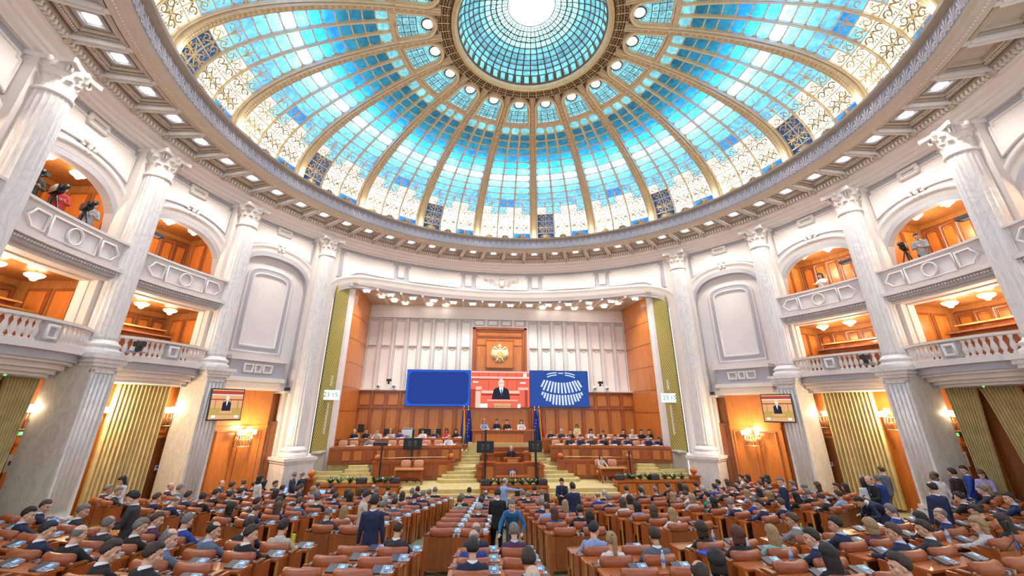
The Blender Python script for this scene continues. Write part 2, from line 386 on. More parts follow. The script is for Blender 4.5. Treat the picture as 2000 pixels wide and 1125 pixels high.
# front bay over the stage opening
def zo_front(a):
    u = abs(a) / 42.6
    return 11.0 + 1.22 * (max(0, 1 - u ** 9)) ** (1 / 2.2) if u < 1 else 11.0
fb = MB(); ft = MB()
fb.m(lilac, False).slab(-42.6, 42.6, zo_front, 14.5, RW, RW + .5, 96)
for s in (-1, 1): fb.m(plaster, False).slab(s * 42.6, s * 45.5, 2.3, 14.5, RW, RW + .5, 3)
path = [(-42.6, 2.3), (-42.6, 6), (-42.6, 10.2)] + [(-42.6 + 85.2 * (1 - cos(pi * i / 80)) / 2, zo_front(-42.6 + 85.2 * (1 - cos(pi * i / 80)) / 2)) for i in range(1, 80)] + [(42.6, 10.2), (42.6, 6), (42.6, 2.3)]
ft.m(plaster, True).csweep(path, RW, [(.0, -.35), (.04, -.1), (.10, .0), (.34, .04), (.42, .09), (.60, .09), (.66, .16), (.74, .18), (.80, .1), (.82, 0)])
for i in range(-2, 3):
    w = 9.2 if abs(i) < 2 else 7.8; c = [0, 18.1, 35.3][abs(i)] * (1 if i >= 0 else -1)
    if abs(i) == 2:
        sg = 1 if i > 0 else -1
        arc = (lambda a, sg=sg: 13.1 - max(0, (abs(a) - 36.5)) ** 2 * .035)
        framed(fb, ft, c - 6.3, c + 6.3, 12.3, 14.2, RW, arc)
    else: framed(fb, ft, c - 7.0, c + 7.0, 13.12, 14.2, RW)
for c in (9.1, 27.1):
    for s in (-1, 1):
        fb.m(cream, False).slab(s * c - .75, s * c + .75, 13.3, 14.12, RW - .03, RW + .01, 3)
        ft.m(plaster, True).csweep([(s * c - .75, 13.3), (s * c + .75, 13.3), (s * c + .75, 14.12), (s * c - .75, 14.12)], RW, FR1, closed=True)
struct(fb.build('wall_front')); struct(ft.build('trim_1'))
struct(wall[-1].build('wall_left')); struct(wall[1].build('wall_right')); struct(trim[-1].build('trim_2')); struct(trim[1].build('trim_3'))
# entablature ring
A0, A1 = -128, 128; N = 150
e = MB().m(cream, False)
e.lathe([(16.1, 14.42), (15.86, 14.42), (15.86, 14.5), (15.74, 14.55), (15.74, 14.72), (15.68, 14.74), (15.68, 14.90), (15.5, 14.98), (15.5, 15.08), (15.42, 15.1)], N, a0=A0, a1=A1)
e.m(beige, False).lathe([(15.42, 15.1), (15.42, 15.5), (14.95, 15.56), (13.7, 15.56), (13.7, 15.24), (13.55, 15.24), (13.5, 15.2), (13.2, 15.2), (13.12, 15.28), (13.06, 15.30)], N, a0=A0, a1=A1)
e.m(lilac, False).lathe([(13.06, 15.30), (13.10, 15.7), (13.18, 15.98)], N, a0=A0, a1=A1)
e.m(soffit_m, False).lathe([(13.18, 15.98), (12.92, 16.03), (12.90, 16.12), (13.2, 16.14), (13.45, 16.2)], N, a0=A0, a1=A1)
struct(e.build('ceiling'))
de = MB().m(plaster, False)
a = A0
while a < A1:
    de.box(P(a, 15.36, 15.22), (.09, .13, .16), rz=-rad(a)); a += .62
for k in range(int((A1 - A0) / .5)): de.ball(P(A0 + k * .5, 13.45, 15.2), .035, 5)
struct(de.build('trim_4'))
# palmette frieze
pm = MB().m(plaster, False); a = A0
while a < A1:
    for k in range(-3, 4):
        an = k * .46; l = .52 - abs(k) * .065
        base = P(a, 13.05, 15.40); tip = P(a + math.degrees(sin(an) * l * .8 / 13.1), 13.06 + .06, 15.40 + cos(an) * l)
        R_ = P(a, 12.99, 0); n_ = -Vector((sin(rad(a)), cos(rad(a)), 0)); side = (tip - base).cross(n_).normalized() * .042; mid = base.lerp(tip, .7)
        pm.add([base + n_ * .02, mid + side + n_ * .035, tip + n_ * .03, mid - side + n_ * .035], [(0, 1, 2, 3)])
    for s in (-1, 1): pm.tube([P(a + s * .15, 13.03, 15.38), P(a + s * .6, 13.03, 15.34), P(a + s * .85, 13.03, 15.42), P(a + s * .7, 13.03, 15.48)], .018, 4)
    a += 1.8
struct(pm.build('trim_5'))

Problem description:
From the first line of the listing above, repeat every line through the one holding "15.1)], N, a0=A0, a1=A1)". Both ends count, and pictures stay out.

Response to the exercise:
The Blender Python script for this scene continues. Write part 2, from line 386 on. More parts follow. The script is for Blender 4.5. Treat the picture as 2000 pixels wide and 1125 pixels high.
# front bay over the stage opening
def zo_front(a):
    u = abs(a) / 42.6
    return 11.0 + 1.22 * (max(0, 1 - u ** 9)) ** (1 / 2.2) if u < 1 else 11.0
fb = MB(); ft = MB()
fb.m(lilac, False).slab(-42.6, 42.6, zo_front, 14.5, RW, RW + .5, 96)
for s in (-1, 1): fb.m(plaster, False).slab(s * 42.6, s * 45.5, 2.3, 14.5, RW, RW + .5, 3)
path = [(-42.6, 2.3), (-42.6, 6), (-42.6, 10.2)] + [(-42.6 + 85.2 * (1 - cos(pi * i / 80)) / 2, zo_front(-42.6 + 85.2 * (1 - cos(pi * i / 80)) / 2)) for i in range(1, 80)] + [(42.6, 10.2), (42.6, 6), (42.6, 2.3)]
ft.m(plaster, True).csweep(path, RW, [(.0, -.35), (.04, -.1), (.10, .0), (.34, .04), (.42, .09), (.60, .09), (.66, .16), (.74, .18), (.80, .1), (.82, 0)])
for i in range(-2, 3):
    w = 9.2 if abs(i) < 2 else 7.8; c = [0, 18.1, 35.3][abs(i)] * (1 if i >= 0 else -1)
    if abs(i) == 2:
        sg = 1 if i > 0 else -1
        arc = (lambda a, sg=sg: 13.1 - max(0, (abs(a) - 36.5)) ** 2 * .035)
        framed(fb, ft, c - 6.3, c + 6.3, 12.3, 14.2, RW, arc)
    else: framed(fb, ft, c - 7.0, c + 7.0, 13.12, 14.2, RW)
for c in (9.1, 27.1):
    for s in (-1, 1):
        fb.m(cream, False).slab(s * c - .75, s * c + .75, 13.3, 14.12, RW - .03, RW + .01, 3)
        ft.m(plaster, True).csweep([(s * c - .75, 13.3), (s * c + .75, 13.3), (s * c + .75, 14.12), (s * c - .75, 14.12)], RW, FR1, closed=True)
struct(fb.build('wall_front')); struct(ft.build('trim_1'))
struct(wall[-1].build('wall_left')); struct(wall[1].build('wall_right')); struct(trim[-1].build('trim_2')); struct(trim[1].build('trim_3'))
# entablature ring
A0, A1 = -128, 128; N = 150
e = MB().m(cream, False)
e.lathe([(16.1, 14.42), (15.86, 14.42), (15.86, 14.5), (15.74, 14.55), (15.74, 14.72), (15.68, 14.74), (15.68, 14.90), (15.5, 14.98), (15.5, 15.08), (15.42, 15.1)], N, a0=A0, a1=A1)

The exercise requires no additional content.